● **Work to be completed**
Starting at the line with "1493 pixels high." in it, reproduce each line below through the last one, exactly, and include nothing else.

● **Data supplied**

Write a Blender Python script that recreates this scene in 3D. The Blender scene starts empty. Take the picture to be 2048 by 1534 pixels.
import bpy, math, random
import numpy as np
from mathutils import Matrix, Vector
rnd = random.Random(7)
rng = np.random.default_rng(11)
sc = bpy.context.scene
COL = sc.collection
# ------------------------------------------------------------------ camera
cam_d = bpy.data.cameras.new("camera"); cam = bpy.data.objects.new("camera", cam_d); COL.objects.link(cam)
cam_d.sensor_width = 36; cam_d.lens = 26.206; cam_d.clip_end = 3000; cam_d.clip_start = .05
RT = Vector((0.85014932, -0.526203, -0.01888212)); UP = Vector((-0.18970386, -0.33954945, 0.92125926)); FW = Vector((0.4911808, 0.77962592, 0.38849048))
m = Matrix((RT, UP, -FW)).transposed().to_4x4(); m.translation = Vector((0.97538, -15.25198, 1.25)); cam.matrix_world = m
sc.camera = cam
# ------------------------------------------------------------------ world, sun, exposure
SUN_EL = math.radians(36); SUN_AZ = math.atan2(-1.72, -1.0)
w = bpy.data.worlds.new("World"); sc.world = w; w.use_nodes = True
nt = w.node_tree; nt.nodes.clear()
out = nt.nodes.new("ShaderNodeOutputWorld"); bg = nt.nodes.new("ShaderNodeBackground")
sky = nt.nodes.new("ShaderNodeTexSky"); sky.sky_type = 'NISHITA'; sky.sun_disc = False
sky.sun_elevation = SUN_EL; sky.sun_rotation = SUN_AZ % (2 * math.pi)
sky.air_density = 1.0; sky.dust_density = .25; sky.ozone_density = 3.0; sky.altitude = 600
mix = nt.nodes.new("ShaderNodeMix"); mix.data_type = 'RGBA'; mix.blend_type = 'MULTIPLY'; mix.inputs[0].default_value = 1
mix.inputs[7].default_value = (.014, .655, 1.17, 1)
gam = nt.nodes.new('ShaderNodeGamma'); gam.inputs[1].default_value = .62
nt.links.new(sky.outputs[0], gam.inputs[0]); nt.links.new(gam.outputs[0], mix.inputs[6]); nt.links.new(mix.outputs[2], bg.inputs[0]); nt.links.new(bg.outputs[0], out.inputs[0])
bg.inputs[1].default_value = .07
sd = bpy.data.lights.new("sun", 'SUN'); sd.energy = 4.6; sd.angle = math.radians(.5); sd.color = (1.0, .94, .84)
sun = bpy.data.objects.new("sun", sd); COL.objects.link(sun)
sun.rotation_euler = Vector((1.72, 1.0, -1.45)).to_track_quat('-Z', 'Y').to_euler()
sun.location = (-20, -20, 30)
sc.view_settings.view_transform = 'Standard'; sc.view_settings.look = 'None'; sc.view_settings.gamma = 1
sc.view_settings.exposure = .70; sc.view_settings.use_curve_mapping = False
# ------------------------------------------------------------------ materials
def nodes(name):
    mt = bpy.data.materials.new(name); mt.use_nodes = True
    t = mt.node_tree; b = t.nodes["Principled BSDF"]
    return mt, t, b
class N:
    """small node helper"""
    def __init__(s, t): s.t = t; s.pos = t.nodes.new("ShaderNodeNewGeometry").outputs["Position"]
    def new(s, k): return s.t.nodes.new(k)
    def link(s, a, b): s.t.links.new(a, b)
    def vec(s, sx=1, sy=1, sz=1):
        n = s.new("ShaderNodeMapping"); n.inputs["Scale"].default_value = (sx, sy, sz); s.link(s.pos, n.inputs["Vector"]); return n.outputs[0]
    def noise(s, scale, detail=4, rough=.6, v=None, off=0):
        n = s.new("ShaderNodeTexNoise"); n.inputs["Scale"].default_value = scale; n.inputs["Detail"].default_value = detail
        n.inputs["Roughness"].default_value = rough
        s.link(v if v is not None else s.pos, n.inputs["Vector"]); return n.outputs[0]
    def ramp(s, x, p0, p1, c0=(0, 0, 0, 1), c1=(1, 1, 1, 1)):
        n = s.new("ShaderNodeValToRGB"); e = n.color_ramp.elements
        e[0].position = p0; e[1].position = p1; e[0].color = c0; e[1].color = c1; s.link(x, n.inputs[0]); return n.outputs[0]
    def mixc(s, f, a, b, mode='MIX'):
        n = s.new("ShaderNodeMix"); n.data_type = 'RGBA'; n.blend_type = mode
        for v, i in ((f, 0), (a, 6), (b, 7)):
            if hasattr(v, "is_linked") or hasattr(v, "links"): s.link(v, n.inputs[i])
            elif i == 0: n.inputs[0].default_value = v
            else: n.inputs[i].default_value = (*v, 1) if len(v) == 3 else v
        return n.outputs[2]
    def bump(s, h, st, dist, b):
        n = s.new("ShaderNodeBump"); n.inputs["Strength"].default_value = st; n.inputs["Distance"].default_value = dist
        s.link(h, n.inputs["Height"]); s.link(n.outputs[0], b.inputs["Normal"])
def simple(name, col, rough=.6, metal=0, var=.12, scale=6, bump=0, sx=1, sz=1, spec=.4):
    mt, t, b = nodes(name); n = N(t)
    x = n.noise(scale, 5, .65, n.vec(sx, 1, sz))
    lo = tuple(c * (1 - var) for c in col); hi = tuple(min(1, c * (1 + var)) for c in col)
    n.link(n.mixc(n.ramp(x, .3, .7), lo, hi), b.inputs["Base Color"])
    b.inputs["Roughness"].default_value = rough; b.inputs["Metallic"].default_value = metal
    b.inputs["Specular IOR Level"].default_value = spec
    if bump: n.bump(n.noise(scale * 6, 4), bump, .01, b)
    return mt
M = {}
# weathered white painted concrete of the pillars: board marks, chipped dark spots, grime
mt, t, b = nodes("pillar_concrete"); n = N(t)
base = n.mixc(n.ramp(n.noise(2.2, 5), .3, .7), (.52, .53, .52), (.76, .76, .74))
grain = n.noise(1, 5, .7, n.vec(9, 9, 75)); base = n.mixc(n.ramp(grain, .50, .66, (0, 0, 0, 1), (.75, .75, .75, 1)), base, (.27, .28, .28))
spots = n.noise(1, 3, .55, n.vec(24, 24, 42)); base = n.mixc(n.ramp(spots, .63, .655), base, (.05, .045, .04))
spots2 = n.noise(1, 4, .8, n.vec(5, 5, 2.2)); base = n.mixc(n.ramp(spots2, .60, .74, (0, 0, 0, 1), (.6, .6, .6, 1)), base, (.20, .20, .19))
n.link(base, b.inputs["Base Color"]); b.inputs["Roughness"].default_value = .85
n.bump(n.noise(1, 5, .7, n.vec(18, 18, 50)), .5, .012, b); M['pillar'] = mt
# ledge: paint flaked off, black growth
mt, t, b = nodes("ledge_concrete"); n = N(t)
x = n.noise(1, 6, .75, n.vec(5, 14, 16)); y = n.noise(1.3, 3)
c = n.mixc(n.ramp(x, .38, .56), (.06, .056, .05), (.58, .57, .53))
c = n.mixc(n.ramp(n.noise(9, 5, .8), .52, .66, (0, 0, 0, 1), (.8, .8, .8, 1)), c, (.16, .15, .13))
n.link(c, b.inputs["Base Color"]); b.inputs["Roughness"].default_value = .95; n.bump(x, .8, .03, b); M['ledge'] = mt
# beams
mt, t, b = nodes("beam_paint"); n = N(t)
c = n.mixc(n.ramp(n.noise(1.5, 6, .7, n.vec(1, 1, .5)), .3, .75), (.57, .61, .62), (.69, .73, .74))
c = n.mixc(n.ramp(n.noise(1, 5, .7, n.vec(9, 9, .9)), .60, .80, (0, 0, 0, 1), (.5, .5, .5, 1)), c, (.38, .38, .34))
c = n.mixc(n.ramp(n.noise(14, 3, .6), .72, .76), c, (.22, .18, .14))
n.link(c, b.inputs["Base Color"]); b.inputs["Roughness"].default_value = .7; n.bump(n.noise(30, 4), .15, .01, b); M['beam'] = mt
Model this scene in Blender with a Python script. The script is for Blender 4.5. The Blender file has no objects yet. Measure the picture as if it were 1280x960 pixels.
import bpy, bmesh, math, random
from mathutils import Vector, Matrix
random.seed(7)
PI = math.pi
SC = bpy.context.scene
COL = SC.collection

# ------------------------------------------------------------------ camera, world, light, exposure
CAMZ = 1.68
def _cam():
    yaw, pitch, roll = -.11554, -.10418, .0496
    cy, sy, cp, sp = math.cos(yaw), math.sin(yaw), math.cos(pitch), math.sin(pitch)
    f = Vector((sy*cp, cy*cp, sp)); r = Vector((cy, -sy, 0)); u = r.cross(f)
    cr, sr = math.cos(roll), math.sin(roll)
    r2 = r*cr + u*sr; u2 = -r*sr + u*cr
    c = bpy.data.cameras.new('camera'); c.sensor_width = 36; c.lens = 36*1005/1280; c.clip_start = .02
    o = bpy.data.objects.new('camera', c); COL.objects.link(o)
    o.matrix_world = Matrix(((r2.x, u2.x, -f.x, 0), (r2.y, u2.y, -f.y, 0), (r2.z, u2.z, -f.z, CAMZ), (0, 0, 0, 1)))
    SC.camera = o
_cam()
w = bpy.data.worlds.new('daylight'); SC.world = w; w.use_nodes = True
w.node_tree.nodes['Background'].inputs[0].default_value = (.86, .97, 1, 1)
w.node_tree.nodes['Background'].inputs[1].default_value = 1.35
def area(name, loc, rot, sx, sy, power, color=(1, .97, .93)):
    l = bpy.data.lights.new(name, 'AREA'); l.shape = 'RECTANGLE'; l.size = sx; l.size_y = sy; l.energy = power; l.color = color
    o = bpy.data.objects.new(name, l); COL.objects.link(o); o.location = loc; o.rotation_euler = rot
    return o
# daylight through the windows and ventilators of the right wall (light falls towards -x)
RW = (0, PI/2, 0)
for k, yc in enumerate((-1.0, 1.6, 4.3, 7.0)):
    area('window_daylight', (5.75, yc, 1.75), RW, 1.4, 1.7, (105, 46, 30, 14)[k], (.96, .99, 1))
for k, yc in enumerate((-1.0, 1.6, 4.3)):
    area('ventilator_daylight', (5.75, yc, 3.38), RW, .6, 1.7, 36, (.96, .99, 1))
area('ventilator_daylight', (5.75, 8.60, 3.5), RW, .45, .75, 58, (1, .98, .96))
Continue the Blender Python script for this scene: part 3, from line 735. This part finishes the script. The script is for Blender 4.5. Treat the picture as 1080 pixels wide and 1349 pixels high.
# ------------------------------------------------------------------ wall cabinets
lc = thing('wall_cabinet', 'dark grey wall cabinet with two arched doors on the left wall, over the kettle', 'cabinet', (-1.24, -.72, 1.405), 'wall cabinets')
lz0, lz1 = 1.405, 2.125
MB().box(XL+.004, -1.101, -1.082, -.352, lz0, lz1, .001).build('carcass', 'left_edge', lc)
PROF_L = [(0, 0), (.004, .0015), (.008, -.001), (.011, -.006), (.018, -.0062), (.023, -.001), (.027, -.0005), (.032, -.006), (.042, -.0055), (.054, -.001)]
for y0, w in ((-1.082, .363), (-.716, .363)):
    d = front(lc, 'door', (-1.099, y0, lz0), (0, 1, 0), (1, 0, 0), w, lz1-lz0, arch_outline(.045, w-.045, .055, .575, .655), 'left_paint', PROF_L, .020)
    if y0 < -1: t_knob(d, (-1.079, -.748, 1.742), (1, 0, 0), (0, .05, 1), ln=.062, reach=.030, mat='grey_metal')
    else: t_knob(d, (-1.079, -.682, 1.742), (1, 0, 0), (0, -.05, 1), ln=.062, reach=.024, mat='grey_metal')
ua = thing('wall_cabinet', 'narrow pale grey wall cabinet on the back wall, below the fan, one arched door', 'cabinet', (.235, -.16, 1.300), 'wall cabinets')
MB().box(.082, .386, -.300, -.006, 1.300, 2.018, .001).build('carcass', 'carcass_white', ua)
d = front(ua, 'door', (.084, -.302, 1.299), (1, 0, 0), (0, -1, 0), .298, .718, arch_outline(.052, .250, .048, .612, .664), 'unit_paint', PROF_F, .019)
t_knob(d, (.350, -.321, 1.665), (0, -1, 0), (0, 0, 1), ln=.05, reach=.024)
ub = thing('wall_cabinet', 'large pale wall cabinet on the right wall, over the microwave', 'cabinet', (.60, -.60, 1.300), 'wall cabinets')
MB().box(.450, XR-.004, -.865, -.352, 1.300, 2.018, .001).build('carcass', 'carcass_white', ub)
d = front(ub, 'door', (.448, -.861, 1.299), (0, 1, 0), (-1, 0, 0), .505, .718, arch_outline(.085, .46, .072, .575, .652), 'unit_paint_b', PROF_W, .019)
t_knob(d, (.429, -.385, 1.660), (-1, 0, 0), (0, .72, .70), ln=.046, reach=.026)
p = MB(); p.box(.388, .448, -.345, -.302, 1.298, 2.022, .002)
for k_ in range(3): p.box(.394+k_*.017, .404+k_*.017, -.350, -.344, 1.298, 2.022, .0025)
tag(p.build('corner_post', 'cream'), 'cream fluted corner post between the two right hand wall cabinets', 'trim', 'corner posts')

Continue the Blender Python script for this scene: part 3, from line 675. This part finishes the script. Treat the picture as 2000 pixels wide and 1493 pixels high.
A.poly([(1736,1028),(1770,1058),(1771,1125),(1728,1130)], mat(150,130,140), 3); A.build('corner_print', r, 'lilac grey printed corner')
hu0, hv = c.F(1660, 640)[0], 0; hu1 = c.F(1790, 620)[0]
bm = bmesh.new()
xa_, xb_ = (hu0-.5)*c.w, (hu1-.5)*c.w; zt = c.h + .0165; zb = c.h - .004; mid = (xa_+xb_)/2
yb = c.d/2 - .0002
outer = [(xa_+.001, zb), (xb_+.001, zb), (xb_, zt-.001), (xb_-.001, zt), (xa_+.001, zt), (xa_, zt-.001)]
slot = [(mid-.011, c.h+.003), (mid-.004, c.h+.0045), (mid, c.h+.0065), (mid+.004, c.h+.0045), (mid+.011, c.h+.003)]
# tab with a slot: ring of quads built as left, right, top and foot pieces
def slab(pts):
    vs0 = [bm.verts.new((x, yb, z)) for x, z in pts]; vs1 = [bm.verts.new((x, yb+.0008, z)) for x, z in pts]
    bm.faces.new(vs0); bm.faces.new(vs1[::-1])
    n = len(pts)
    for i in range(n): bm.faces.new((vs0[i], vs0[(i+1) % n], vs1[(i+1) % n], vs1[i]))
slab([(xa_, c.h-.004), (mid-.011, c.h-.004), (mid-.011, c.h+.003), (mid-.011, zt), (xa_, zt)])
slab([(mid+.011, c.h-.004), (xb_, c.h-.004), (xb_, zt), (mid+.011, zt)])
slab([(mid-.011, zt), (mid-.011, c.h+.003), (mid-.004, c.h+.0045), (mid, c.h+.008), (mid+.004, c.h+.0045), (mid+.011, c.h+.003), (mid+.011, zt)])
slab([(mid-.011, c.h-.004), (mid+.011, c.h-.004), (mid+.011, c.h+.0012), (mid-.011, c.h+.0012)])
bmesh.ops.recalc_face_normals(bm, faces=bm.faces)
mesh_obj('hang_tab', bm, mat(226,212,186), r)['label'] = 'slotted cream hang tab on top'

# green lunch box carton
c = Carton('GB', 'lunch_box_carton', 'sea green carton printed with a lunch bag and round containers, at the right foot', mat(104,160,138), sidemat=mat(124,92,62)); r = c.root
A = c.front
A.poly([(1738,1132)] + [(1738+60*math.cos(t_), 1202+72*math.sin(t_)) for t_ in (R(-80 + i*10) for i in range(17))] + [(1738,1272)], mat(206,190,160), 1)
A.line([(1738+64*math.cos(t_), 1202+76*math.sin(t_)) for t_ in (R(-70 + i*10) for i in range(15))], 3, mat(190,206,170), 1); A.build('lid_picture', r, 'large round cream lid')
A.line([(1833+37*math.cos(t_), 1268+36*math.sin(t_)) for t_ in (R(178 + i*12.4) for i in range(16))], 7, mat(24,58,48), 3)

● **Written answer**
Continue the Blender Python script for this scene: part 3, from line 675. This part finishes the script. Treat the picture as 2000 pixels wide and 1493 pixels high.
A.poly([(1736,1028),(1770,1058),(1771,1125),(1728,1130)], mat(150,130,140), 3); A.build('corner_print', r, 'lilac grey printed corner')
hu0, hv = c.F(1660, 640)[0], 0; hu1 = c.F(1790, 620)[0]
bm = bmesh.new()
xa_, xb_ = (hu0-.5)*c.w, (hu1-.5)*c.w; zt = c.h + .0165; zb = c.h - .004; mid = (xa_+xb_)/2
yb = c.d/2 - .0002
outer = [(xa_+.001, zb), (xb_+.001, zb), (xb_, zt-.001), (xb_-.001, zt), (xa_+.001, zt), (xa_, zt-.001)]
slot = [(mid-.011, c.h+.003), (mid-.004, c.h+.0045), (mid, c.h+.0065), (mid+.004, c.h+.0045), (mid+.011, c.h+.003)]
# tab with a slot: ring of quads built as left, right, top and foot pieces
def slab(pts):
    vs0 = [bm.verts.new((x, yb, z)) for x, z in pts]; vs1 = [bm.verts.new((x, yb+.0008, z)) for x, z in pts]
    bm.faces.new(vs0); bm.faces.new(vs1[::-1])
    n = len(pts)
    for i in range(n): bm.faces.new((vs0[i], vs0[(i+1) % n], vs1[(i+1) % n], vs1[i]))
slab([(xa_, c.h-.004), (mid-.011, c.h-.004), (mid-.011, c.h+.003), (mid-.011, zt), (xa_, zt)])
slab([(mid+.011, c.h-.004), (xb_, c.h-.004), (xb_, zt), (mid+.011, zt)])
slab([(mid-.011, zt), (mid-.011, c.h+.003), (mid-.004, c.h+.0045), (mid, c.h+.008), (mid+.004, c.h+.0045), (mid+.011, c.h+.003), (mid+.011, zt)])
slab([(mid-.011, c.h-.004), (mid+.011, c.h-.004), (mid+.011, c.h+.0012), (mid-.011, c.h+.0012)])
bmesh.ops.recalc_face_normals(bm, faces=bm.faces)
mesh_obj('hang_tab', bm, mat(226,212,186), r)['label'] = 'slotted cream hang tab on top'

# green lunch box carton
c = Carton('GB', 'lunch_box_carton', 'sea green carton printed with a lunch bag and round containers, at the right foot', mat(104,160,138), sidemat=mat(124,92,62)); r = c.root
A = c.front
A.poly([(1738,1132)] + [(1738+60*math.cos(t_), 1202+72*math.sin(t_)) for t_ in (R(-80 + i*10) for i in range(17))] + [(1738,1272)], mat(206,190,160), 1)
A.line([(1738+64*math.cos(t_), 1202+76*math.sin(t_)) for t_ in (R(-70 + i*10) for i in range(15))], 3, mat(190,206,170), 1); A.build('lid_picture', r, 'large round cream lid')
A.line([(1833+37*math.cos(t_), 1268+36*math.sin(t_)) for t_ in (R(178 + i*12.4) for i in range(16))], 7, mat(24,58,48), 3)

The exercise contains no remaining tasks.